Based on Bay Ferries’ estimate of trips for 2022 there will be about 20,000 arrivals in Yarmouth, of which perhaps 14,000 would be Americans, again a tiny proportion of the province’s total arrivals. The rest will be returning Nova Scotians. The $17.2 million subsidy will be about $1,200 per arriving tourist. Most of them would come by other means if the ferry was not available.

The ten-year contract with Bay Ferries ends after the 2025 season. The ferry’s impact on Nova Scotia tourism is tiny, but it is important to Yarmouth. The government should indicate now that the ferry contract will not be renewed. This will provide time to make sure that Yarmouth is getting a big share of the jobs boom that is happening in Nova Scotia.

4. Innovacorp, Nova Scotia Business Inc. and the Invest Nova Scotia Fund are being combined to create Invest Nova Scotia.
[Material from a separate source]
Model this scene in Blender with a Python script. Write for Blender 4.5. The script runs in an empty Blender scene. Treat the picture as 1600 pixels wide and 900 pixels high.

Good.

Innovacorp, with a budget of $9 million has been a source of early funding for promising startups, some of which have had big wins. That capability should be retained with limited budget.

NSBI, with a budget of $44 million, has used payroll rebate agreements which phase out while the jobs continue. Not all of them succeed, but there are numerous well-rooted employers that are here because of the program.

That said, there is little need for new initiatives at a time when existing employers are often unable to find workers. The infrastructure should be reduced, but the essence should be kept in place to properly honour existing rebate agreements and to maintain the capability for a future day when it will be needed.

The government will experience a welcome surge in income taxes from the recent and future growth in workforce. It will not be enough to pay for the spike in health care spending. These recommendations taken together can make a valuable contribution to filling the gap.